Beck, Goldberg, Shlaes and others seem to be pursuing a long-term project of their own to misinform their rather gullible audiences into believing that anytime a government imposes limits on the ability of private business (especially giant corporations) to exploit the country’s land and labor it is an attack on individual “liberty.” It’s the same argument that representatives of corporate trusts deployed at the turn of the last century when they demanded the “freedom” to do anything they wished. In the wake of the Wall Street financial meltdown and the Gulf of Mexico oil spill catastrophe, both brought to us by the less than benevolent actions of unrestrained corporate power, Beck’s views are not only stupid and false, but dangerous.
But one of Dr. Beck’s main pet peeves is his belief that the “founders” intended the United States to be a Christian nation and that the idea of a “wall of separation” between church and state is a myth perpetrated by secular liberal elites. It’s not that Beck is wrong about the ambiguity of the personal beliefs on the subject by the founders, but he and others like him are monumentally wrong by overstating the relevance of the intent of eighteenth century views on the thought and practices of twentieth and twenty-first century America.
Gordon S. Wood, in a June 2006 edition of The New York Review of Books, writes: “We can’t solve our current disputes over religion by looking back to the actual historical circumstances of the Founding [sic]; those circumstances are too complex, too confusing, and too biased toward Protestant Christianity to be used in courts today, and most of them are remote from or antagonistic to the particular needs of the twenty-first century. We do not, and cannot, base American constitutional jurisprudence on the historical reality of the Founding [sic]. . . . What Founders’ [sic] intent should we choose to emphasize? That of the deistic Jefferson and Madison? Or that of the churchgoing Washington and Adams, with their sympathies for religion? Or that of the countless numbers of evangelical Protestants who captured control of the culture to an extent most of the Founding [sic] elite never anticipated?”
In the modern era the Supreme Court had little choice but to build on the idea of a “wall” between church and state, not because the learned men at the dawn of the Enlightenment had expressed their own contradictory views on the subject, but because of the social pressures and prerogatives of the contemporary period the justices themselves were living through. The United States Constitution is a “living document,” no matter how often Beck and others repeat the lie that it isn’t.
Beck, in all his disquisitions about the founders’ intent and the church/state divide, never mentions the social and political context of eighteenth century America that informs his interpretation. He never engages his esteemed colleagues among academic historians, preferring instead to dismiss the whole profession as part of the liberal-Democratic-progressive elite that is trying to impose its godless agenda.
And this brings me to the most fascinating aspect of Glenn Beck: Beck as Historian. To explain his novel historical theories to his viewers Beck assumes the affect of a university professor.
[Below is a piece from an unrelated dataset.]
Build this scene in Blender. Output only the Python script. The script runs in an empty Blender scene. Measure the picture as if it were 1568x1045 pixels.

When Beck sports a tweed blazer and rests his spectacles on the tip of his nose, eyes peering over his glasses, he’s impersonating the archetype of a professor that is widely familiar in the culture from movies and TV (if not from actual colleges and universities). Even in the era of erasable markers and PowerPoint he uses a chalkboard for heuristic purposes. The semiotician in me sees the chalkboard as far more than a mere stage prop. Given that Fox News has access to the most sophisticated and blaring computer graphics to drive home its political points, Beck’s use of the chalkboard is remarkably low-tech (even inside a very high-tech television studio). He’s the only TV personality who uses one. The chalkboard signifies scholarship and learning. His studio is transformed into a classroom and his audience becomes a class full of eager students. Beck becomes a professor—specifically, a history professor. Covered in chalk dust and ruffling through his lecture notes, Beck exudes a certain power that derives from the timeless teacher/student relationship even though he and his producers are deploying this demeanor as nothing more than a pseudo-educational propaganda tool. Writing in Time recently, Beck’s ideological soul mate Sarah Palin praised him for exactly this type of professorial playacting. I suppose we should be flattered that even Fox News recognizes the symbolic influence of our profession.
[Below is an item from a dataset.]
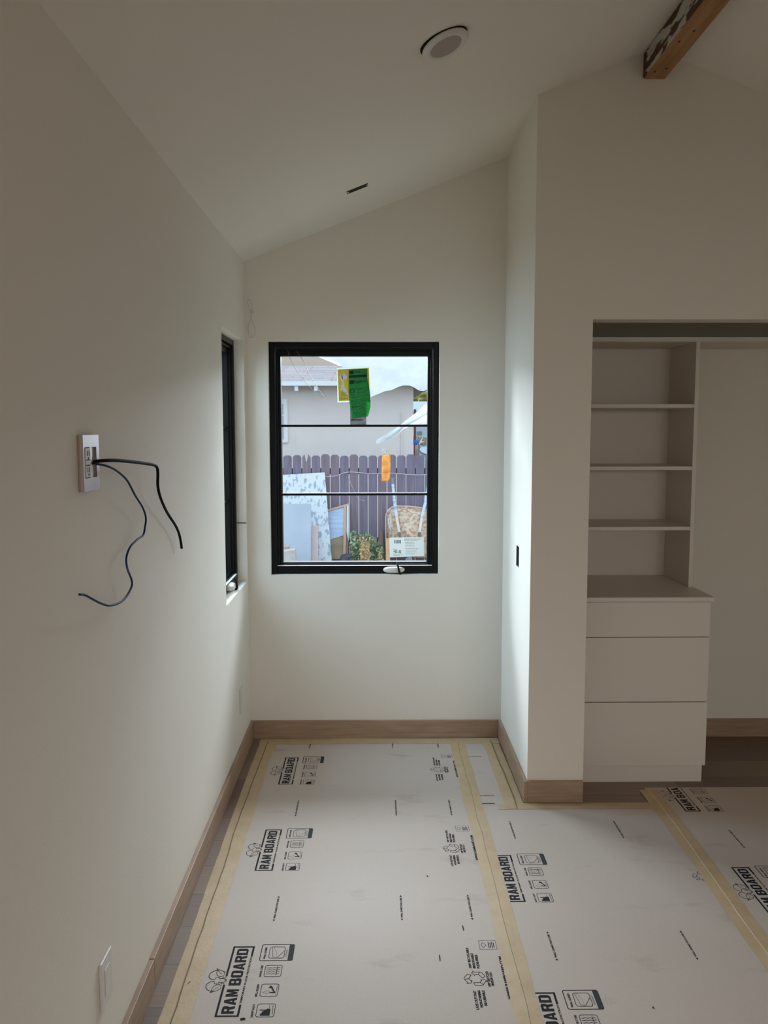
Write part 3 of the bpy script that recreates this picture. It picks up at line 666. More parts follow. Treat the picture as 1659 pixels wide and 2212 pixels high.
def recycle(parent, X, Y, full=True, tmax=None):
    """X, Y: middle of the three-arrow mark"""
    p = Print(X, Y); w = .0019
    for k in range(3):
        a = math.radians(90+120*k); ca, sa = math.cos(a), math.sin(a)
        def R(q): return (q[0]*ca-q[1]*sa, q[0]*sa+q[1]*ca)
        pl = [(.012, -.017), (.024, -.0195), (.034, -.004), (.034, .002), (.0245, .0185), (.0285, .0215), (.0165, .020), (.0115, .0085), (.0150, .0105), (.021, .0005), (.012, -.017)]
        p.line([R(q) for q in pl], w); p.line([R((.021, .0005)), R((.033, .003))], w)
    p.build('recycling_print', M_ink, parent)
    if full:
        q = Print(X, Y)
        for (tx, s0, s1, t0) in (('LAYS OUT FAST', -.135, -.053, .006), ('NON-STAINING', -.126, -.053, -.0065), ('RE-USEABLE', -.119, -.053, -.019),
                                 ('100% RECYCLABLE', .050, .150, .006), ('BREATHABLE', .048, .122, -.006), ('FLEXI-FIBER', .048, .116, -.018),
                                 ('100% RECYCLED', -.036, .034, -.0405), ('MADE IN U.S.A.', -.033, .030, -.0505)):
            q.text(tx, s0, s1, t0, t0+.0085, .05)
        q.text('WWW.RAMBOARD.COM', -.094, .106, -.092, -.081, .05)
        q.rrect(.141, .187, -.083, -.030, .002, .0012)
        q.line([(.150, -.040), (.164, -.036), (.178, -.041), (.170, -.047), (.164, -.05), (.157, -.047), (.150, -.040)], .0012); q.line([(.164, -.05), (.164, -.054)], .0012)
        for k in range(4): q.rect(.148, .180-.004*(k % 2), -.0605-k*.0052, -.0580-k*.0052)
        q.build('recycled_text_print', M_ink, parent)
def board(x0, x1, y0, y1, label, cut=None):
    t = thing('floor_board', ((x0+x1)/2, (y0+y1)/2, 0), label, 'floor protection board', 'floor protection boards')
    b = MB(); b.box(x0, x1, y0, y1, .0004, ZB); b.build('sheet', M_board, t); return t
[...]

In The Use and Abuse of History, Frederick Nietzsche famously identified three kinds of history: the monumental, the antiquarian, and the critical. Beck does a little bit of each, but he is truly a practitioner of the monumental variety. “Monumental history lives by false analogy,” Nietzsche writes. “It entices the brave to rashness, and the enthusiastic to fanaticism by its tempting comparisons. Imagine this history in the hands—and the head—of a gifted egoist or an inspired scoundrel; kingdoms would be overthrown, princes murdered, war and revolution let loose, and the number of ‘effects in themselves’ —in other words, effects without sufficient cause—increased.” (p. 16)
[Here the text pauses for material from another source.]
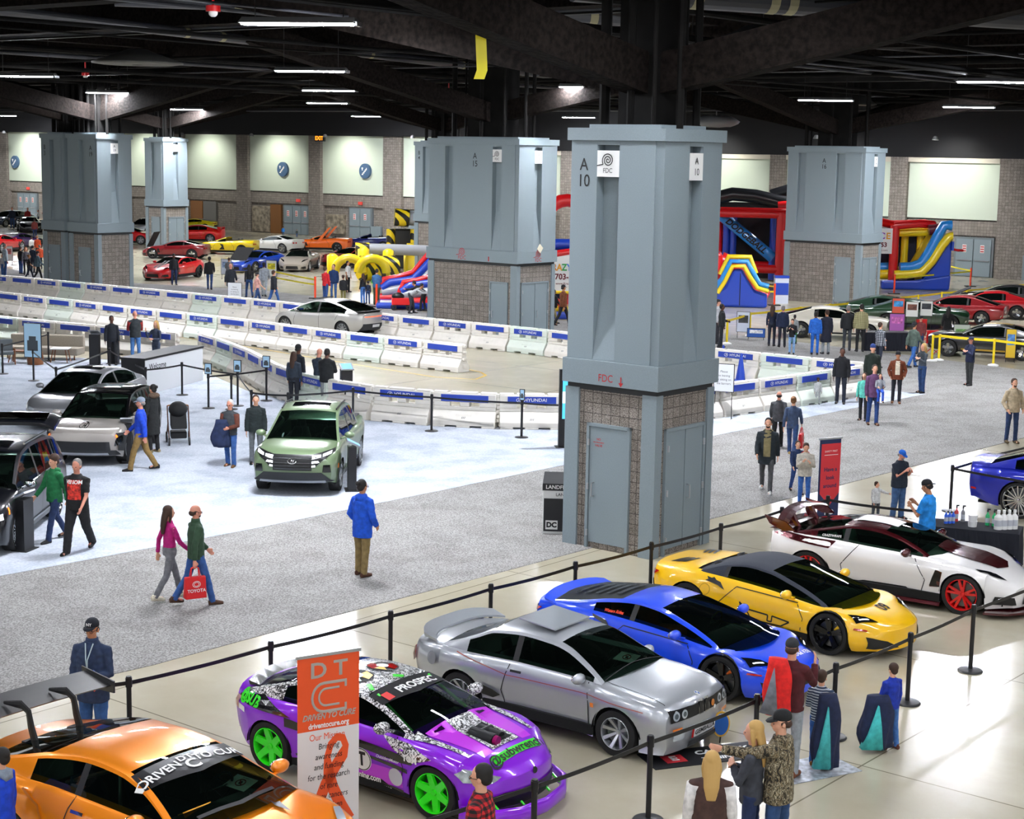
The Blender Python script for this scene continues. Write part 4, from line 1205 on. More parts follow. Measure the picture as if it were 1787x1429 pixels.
def place_front(px, hd, spec, side, z=0, sc=1.0):
 """near front wheel contact pixel and heading (degrees) -> centre of wheelbase"""
 a = gp(px[0], px[1], z); a.z = 0; h = math.radians(hd); d = V((math.cos(h), math.sin(h), 0)); n = V((-d.y, d.x, 0)) * side
 hw = keyf(spec['hw'])(spec['wb'] / 2) - .13
 return a - (d * spec['wb'] / 2 + n * hw) * sc, h
# ---- silver coupe
S = spec_e30('b9bdc2')
NEARSC = .965
def emark(c, mb, e, nm, m):
 if mb.f: return mb.build(nm, m, e)
def m_e30(c, e):
 mb = MB(); c.line(mb, [(-1.35, .90), (-.5, .73), (.84, .74), (1.7, .68)], 'R', .006); c.line(mb, [(-1.35, .90), (-.5, .73), (.84, .74), (1.7, .68)], 'L', .006)
 emark(c, mb, e, 'pinstripe', mat('pinstripe_red', 'a85a4c', .5))
 mb = MB(); c.quad(mb, [(-.3, .285), (.3, .285), (.3, .40), (-.3, .40)], 'F', .036); p = emark(c, mb, e, 'licence_plate', PLATEM)
 mb = MB(); c.text(mb, 'GEMBALLA', .085, (.02, .34), 'F', off=.042, sx=1.2); emark(c, mb, p, 'plate_lettering', INK)
 mb = MB(); c.quad(mb, [(-.3, .285), (-.25, .285), (-.25, .40), (-.3, .40)], 'F', .040); emark(c, mb, p, 'plate_stripe', TAILR)
 mb = MB(); c.quad(mb, circ(1.98, 0, .04, 12), 'T', .008); r = emark(c, mb, e, 'bonnet_badge', WHITE)
 mb = MB(); c.quad(mb, [(1.98, 0), (2.012, 0), (2.005, .022), (1.98, .032)], 'T', .012); c.quad(mb, [(1.98, 0), (1.948, 0), (1.955, -.022), (1.98, -.032)], 'T', .012); emark(c, mb, r, 'badge_blue', mat('badge_blue', '2a5db0', .4))
 mb = MB(); c.quad(mb, circ(.22, .63, .045, 14), 'F', .03); emark(c, mb, e, 'grille_badge', mat('badge_orange', 'd9822b', .5))
 mb = MB(); c.quad(mb, circ(.27, .565, .028, 12), 'F', .03); emark(c, mb, e, 'grille_badge', WHITE)
 c.line(mb := MB(), [(2.0, .66), (1.0, .70), (.98, 0), (1.0, -.70), (2.0, -.66)], 'T', .006); emark(c, mb, e, 'bonnet_seam', mat('seam_dark', '151517'))
 # raised sunroof panel
 mb = MB(); mb.hull8([(-.62, -.42, 1.40), (.0, -.42, 1.345), (.0, .42, 1.345), (-.62, .42, 1.40)], [(-.62, -.42, 1.43), (.0, -.42, 1.37), (.0, .42, 1.37), (-.62, .42, 1.43)])
 mb.build('sunroof', c.s['paint'], e, bevel=.01)
 # boot spoiler: a curved blade
 mb = MB(); rings = []
 for i in range(13):
  t = -1 + i / 6; y = t * .8; x = -2.12 + .22 * t * t * t * t; z = 1.0 - .05 * abs(t) ** 3
  rings.append([(x - .09, y, z + .10), (x + .14, y, z + .03), (x + .14, y, z + .0), (x - .07, y, z + .045)])
 mb.loft(rings); mb.box(-2.15, -2.0, .5, .6, .93, 1.03); mb.box(-2.15, -2.0, -.6, -.5, .93, 1.03)
 mb.build('boot_spoiler', c.s['paint'], e, smooth=False)
 for sg in (1, -1):
  mb = MB(); mb.box(.62, .74, .86 * sg, 1.02 * sg, .90, 1.02);
loc, hd = place_front((1078.6, 1317), -36.5, S, -1, sc=NEARSC)
c_, e = build_car(S, loc, hd, 'silver boxy coupe with raised sunroof panel and round twin headlights', marks=m_e30); e.scale = [NEARSC] * 3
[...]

The wide dissemination of Beck’s views wouldn’t matter much if the United States were in better shape today. But the status quo that is emerging cannot help but create a highly volatile electorate for years to come. Class lines are hardening, mobility is stifled, unemployment will remain near double digits for many years, there is a sea of angry voters who are susceptible to jingoistic appeals and conspiracy theories (like the ones Beck promotes). The ongoing fiscal crisis at the local, state, and federal levels has led to the heartless rollback of public institutions at exactly the time when they are needed the most. And it is in this dreary context where Beck each night on television twists the meaning of the terms “empathy,” “progress,” and “social justice” into buzzwords deployed by those who want to turn the United States into a Nazi/Communist/Socialist/Totalitarian State. No wonder he has become the Joan D’Arc of the Tea Party movement.
It’s fascinating that in an era where far-right ideologues like David Horowitz and affiliated organizations like “Accuracy in Academia” constantly scream about how terrible academia is and how “tenured radicals” have usurped the once noble purpose of the university still drift toward creating a fake scholarly environment for their propaganda. Like the recent Texas School Board decision to purge textbooks of ideological impurities, and Jonah Goldberg writing a “book” with all the trappings of footnotes and sources, or Liberty University conferring an honorary doctorate on Beck, Beck’s shtick is a backhanded nod to the relevance of history as a discipline and to historians not only as educators, but also as the keepers of the nation’s myths. We historians have more power in the culture than we often give ourselves credit for.